Employers to be reimbursed for second week of paternity leave

May 10, 20169:30 am418 views
Employers to be reimbursed for second week of paternity leave
TODAY file photo

SINGAPORE — Employers whose employees took a second week of paternity leave from August last year will be able to seek reimbursements from the Government from July, after the amendments to the Child Development Co-savings Act were passed in Parliament yesterday, paving the way for more support for parents.

With the amended Act — the first of two rounds of changes to enact the various measures — employers can seek reimbursement for the leave taken by eligible employees, while eligible self-employed persons can also claim the loss of income from the Government for the additional week of leave taken.

The second week of paternity leave on a voluntary basis was first announced by Prime Minister Lee Hsien Loong during the National Day Rally in August last year.

The amendments cover fathers who have taken leave from Aug 24, 2015 and are applicable to children born on or after, or those whose estimated delivery date was on or after, Jan 1, 2015. It is also applicable to adopted children where the application to adopt was made or whose dependent’s pass was issued on or after Jan 1.

The Act will be amended again later this year to make the second week of paternity leave mandatory, a move announced during the Budget debates last month.
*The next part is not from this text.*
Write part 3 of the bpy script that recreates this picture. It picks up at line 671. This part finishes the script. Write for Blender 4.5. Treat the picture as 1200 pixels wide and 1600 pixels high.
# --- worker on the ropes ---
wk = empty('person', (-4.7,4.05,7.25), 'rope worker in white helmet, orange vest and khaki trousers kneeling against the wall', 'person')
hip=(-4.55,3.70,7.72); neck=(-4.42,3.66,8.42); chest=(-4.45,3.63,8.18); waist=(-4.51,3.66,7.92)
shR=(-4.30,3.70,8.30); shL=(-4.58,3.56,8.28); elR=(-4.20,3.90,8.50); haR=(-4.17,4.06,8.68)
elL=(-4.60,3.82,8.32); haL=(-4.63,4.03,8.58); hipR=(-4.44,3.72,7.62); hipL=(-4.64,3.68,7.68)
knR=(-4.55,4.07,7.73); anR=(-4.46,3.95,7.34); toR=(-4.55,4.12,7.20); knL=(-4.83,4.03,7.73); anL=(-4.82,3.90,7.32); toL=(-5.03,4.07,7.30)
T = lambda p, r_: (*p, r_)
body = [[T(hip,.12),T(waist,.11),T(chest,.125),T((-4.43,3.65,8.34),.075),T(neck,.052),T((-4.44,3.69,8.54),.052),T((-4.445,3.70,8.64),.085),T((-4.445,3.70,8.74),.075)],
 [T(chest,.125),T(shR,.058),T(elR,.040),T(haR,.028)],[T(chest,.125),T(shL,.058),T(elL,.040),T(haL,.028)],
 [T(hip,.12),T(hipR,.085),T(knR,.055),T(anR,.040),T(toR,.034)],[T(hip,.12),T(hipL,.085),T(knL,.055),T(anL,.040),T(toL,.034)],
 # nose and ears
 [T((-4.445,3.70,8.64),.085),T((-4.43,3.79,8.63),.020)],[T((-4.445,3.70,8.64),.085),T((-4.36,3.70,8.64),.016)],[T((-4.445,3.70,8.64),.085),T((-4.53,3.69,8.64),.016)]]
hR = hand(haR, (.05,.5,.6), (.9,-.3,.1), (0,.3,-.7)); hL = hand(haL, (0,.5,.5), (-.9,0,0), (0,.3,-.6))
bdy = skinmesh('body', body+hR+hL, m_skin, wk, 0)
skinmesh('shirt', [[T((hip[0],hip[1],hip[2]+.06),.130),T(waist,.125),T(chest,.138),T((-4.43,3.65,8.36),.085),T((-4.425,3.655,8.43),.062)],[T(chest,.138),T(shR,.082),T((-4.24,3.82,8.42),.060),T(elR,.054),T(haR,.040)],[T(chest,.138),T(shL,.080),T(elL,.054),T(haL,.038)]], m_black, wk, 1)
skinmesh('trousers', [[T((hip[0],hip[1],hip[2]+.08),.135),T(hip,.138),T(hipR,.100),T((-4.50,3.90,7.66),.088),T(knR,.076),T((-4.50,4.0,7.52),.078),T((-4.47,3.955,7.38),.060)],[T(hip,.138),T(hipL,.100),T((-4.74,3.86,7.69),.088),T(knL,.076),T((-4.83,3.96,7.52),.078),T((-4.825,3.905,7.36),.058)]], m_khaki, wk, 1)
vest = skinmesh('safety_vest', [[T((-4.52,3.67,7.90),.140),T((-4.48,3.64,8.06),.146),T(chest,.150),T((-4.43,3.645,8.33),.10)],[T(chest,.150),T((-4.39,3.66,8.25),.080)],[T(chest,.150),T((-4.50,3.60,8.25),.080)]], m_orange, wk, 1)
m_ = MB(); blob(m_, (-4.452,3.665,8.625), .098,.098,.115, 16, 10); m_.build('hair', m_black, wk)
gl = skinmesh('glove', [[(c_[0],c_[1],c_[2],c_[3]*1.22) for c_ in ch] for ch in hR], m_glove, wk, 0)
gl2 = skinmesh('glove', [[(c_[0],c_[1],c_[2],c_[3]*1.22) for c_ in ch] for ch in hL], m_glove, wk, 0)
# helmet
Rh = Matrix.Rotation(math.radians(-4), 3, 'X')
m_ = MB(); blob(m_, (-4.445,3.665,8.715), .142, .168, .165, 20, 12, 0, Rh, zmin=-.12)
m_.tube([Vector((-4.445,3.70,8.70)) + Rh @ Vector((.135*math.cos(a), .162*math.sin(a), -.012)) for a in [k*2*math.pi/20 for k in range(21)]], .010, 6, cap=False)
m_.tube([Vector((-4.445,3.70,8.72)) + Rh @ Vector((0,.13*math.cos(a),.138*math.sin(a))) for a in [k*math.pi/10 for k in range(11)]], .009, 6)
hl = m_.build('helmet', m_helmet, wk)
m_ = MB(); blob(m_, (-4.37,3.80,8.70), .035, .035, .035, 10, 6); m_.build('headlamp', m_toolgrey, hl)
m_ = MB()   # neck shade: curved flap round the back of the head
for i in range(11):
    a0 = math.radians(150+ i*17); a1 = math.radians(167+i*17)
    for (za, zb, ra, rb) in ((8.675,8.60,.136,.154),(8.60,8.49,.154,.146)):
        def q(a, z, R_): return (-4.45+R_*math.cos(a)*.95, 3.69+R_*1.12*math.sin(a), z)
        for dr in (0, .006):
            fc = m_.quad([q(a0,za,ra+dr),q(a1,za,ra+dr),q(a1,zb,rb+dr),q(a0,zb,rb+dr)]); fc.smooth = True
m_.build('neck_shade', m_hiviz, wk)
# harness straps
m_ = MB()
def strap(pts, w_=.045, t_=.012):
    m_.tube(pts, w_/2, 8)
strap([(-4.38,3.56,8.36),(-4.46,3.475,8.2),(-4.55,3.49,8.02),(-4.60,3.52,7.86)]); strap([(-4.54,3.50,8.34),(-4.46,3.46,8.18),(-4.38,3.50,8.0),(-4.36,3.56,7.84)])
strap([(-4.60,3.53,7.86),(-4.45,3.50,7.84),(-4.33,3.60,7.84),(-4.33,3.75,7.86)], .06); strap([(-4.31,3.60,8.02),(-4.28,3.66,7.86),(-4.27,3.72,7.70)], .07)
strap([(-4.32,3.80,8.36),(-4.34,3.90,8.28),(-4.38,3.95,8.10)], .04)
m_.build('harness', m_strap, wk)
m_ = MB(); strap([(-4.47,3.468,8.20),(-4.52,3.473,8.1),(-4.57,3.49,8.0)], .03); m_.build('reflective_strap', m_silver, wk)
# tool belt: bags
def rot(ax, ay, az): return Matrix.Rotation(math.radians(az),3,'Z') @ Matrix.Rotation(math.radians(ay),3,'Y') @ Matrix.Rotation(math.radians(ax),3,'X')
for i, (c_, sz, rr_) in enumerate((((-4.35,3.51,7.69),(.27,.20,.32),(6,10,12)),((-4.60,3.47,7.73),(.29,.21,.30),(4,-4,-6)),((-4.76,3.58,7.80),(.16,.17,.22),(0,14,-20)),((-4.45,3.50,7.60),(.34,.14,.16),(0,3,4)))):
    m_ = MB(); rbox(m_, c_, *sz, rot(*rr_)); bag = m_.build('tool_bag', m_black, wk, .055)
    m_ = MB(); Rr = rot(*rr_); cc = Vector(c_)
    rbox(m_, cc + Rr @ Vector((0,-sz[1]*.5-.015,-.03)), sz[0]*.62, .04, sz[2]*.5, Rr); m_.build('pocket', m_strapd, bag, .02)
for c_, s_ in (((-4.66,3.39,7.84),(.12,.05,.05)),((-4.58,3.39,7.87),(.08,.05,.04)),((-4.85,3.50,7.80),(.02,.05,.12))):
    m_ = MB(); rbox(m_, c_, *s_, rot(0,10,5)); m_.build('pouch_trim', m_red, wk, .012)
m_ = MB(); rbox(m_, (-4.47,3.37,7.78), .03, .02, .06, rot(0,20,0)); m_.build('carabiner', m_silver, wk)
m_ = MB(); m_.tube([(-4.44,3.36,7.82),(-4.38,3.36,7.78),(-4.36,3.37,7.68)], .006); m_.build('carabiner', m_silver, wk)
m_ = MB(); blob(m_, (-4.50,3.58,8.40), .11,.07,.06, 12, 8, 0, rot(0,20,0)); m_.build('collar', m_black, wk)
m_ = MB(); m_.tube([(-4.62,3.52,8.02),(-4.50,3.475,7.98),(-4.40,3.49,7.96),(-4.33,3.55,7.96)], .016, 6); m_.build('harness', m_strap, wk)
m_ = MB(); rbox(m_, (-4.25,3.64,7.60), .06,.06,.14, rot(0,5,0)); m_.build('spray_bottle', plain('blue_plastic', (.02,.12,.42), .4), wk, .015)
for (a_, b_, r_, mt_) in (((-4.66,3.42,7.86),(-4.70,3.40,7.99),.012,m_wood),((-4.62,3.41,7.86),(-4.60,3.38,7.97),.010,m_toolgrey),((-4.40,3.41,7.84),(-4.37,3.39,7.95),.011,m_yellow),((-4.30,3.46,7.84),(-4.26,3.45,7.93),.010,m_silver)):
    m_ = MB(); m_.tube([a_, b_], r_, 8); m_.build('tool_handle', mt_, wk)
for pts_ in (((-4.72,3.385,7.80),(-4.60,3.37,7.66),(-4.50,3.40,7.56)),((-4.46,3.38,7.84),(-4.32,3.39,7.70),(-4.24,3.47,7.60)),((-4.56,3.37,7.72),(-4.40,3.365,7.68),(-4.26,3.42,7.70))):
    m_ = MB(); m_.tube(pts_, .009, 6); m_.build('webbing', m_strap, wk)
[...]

Meanwhile, the amendments passed yesterday will also allow children of unwed parents to be eligible for the Child Development Account (CDA) benefits, including the new S$3,000 CDA First Step grant. This will apply to children who are born from September.

The First Step grant was announced by Finance Minister Heng Swee Keat in his Budget speech in March, and will see parents automatically receive S$3,000 in their child’s CDA even without prior contributions. What they save in the account thereafter will be matched dollar-for-dollar by the Government up to the contribution caps. The money can be used for the child’s healthcare and educational needs.

Apart from mandating the second week of paternity leave, the next round of amendments to the Act later this year will extend the full 16 weeks of government-paid maternity leave to unwed mothers, and increase the length of government-paid adoption leave and shared parental leave.

Addressing the House yesterday, Minister for Social and Family Development Tan Chuan-Jin said: “With strong families and good support from society, our children can have a good start in life. In the coming years, my ministry will continue to strengthen fundamental family relationships, and support vulnerable families.”

The Government first introduced one week of legislated paid paternity leave in 2013. Last year, 40 per cent, or 12,300, fathers took a week of paternity leave.

While Non-constituency Member of Parliament Daniel Goh and MP Louis Ng (Nee Soon GRC) supported the changes, they also raised suggestions for further improving the total fertility rates and parenthood policies.

Noting that “equality matters for increasing birth rates”, Associate Professor Goh suggested that the additional childcare subsidy for working mothers be made gender-neutral and extended to working fathers.

Likewise, benefits should also be extended to all parents of Singapore children as far as possible, including single unwed parents and the non-citizen spouses of Singaporeans.

“Extending equality to all parents of Singaporean children cultivates positive sentiment for having babies and raising children,” he added.

He also asked the Government to provide S$10,000 in every child’s CDA before parents’ top-ups. This would provide short-term financial security for low- and middle-income households, he said.

Mr Ng urged the Government to not just provide more grants but also ensure both parents have the chance to spend more time with their children.

He also asked that employers not only grant the paternity leave, but also actively encourage their employees to take it.

In his closing speech, Mr Tan reiterated that while there might be some differentiation for unwed parents, their children continue to be provided for on many fronts, such as education, healthcare and childcare subsidies.

“It would (not be) correct to say that they are deprived of everything else,” he said.

“While we do what we can for the children, we do think that we must continue to try to encourage and support parenthood within the confines of marriage,” he added.